The FINANCIAL — U.K. home sellers raised asking prices in September, encouraged by growing demand amid a low supply of homes on the market as the autumn moving season gets under way, property website Rightmove said on September 21.
The average asking price rose 0.6 percent in September to 223,996 pounds ($366,100), after a 2.2 percent fall in August, as the lack of supply put upward pressure on the market, Reuters reported. Properties were coming off the market for every eight coming on, with would-be sellers deterred from trading up by dwindling property choice and high deposit requirements.
“Confidence is up, stock is down and the number of people searching is high,” Miles Shipside, commercial director at Rightmove, said in the statement, according to Bloomberg. “The recession appears to have hit prices harder in the north.”
The U.K. property market is showing signs of recovery as the country emerges from the worst recession in at least a generation, the same source gives information. The Bank of England this month kept the benchmark interest rate at 0.5 percent and maintained a program to buy bonds with newly created money to stimulate the economy.

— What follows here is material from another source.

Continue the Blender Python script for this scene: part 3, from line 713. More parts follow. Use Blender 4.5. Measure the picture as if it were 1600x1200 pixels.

A poll of potential movers by Rightmove revealed that more than half – 53% – owned around half of their existing house, Wales Online reported. The homes website said that trading-up, where buyers capitalise on a buoyant property market by moving to a more desirable district or dwelling, had now become the domain of the wealthy.
According to the same source, Shipside said: “Lenders quite naturally prefer to lend to lower risk borrowers in better locations, with better job security, larger deposits and more resilient property values. “Indeed it becomes a self-fulfilling prophecy, keeping the best areas more buoyant and making it harder for depressed areas to bounce back.”
Rightmove said the steady increase in mortgage finance had drawn more home buyers to the market while the amount of sellers remained at low levels, The Wall Street Journal reported. For every 10 properties sold, just eight new properties are being listed for sale, according to the survey.
The monthly increase in property prices is in line with other recent upbeat housing-market surveys, with economists citing the shortage of new property for sale as a contributing factor, the same source gives information.
According to Reuters, London was one of three regions which saw a month-on-month rise in house prices in August, although they remain 0.9 percent down on the year at 390,768 pounds.
Rightmove said evidence suggested activity in the property market was over dependent on those with substantial equity, and warned that lenders cherry-picking these buyers risked prolonging a thin market, the same source reported. 'Many aspiring sellers could face years trapped in their homes until values rise enough for them to join the equity-rich club,' Shipside added.
Surveyors reported more gains in home values than declines for the first time in two years, a report by the Royal Institution of Chartered Surveyors showed on Sept. 15, according to Bloomberg. A majority of Britons say now is a good time to buy a home, a survey by the Building Societies Association showed last week. The recession may also be easing for companies. An index showed 0.09 percent of U.K. companies failed in August, the lowest level this year, Experian Plc, the world’s biggest credit-checking company, said today in a separate report.
Unemployment is at the highest level since 1995 and central bank Governor Mervyn King said last week that joblessness will keep rising even after the economy starts growing again, the same source reported. Andrew Sentance, a Bank of England policy maker who said last week that the economy may be turning around more quickly than he had expected, will deliver a speech today in London. The next interest-rate decision is Oct. 8.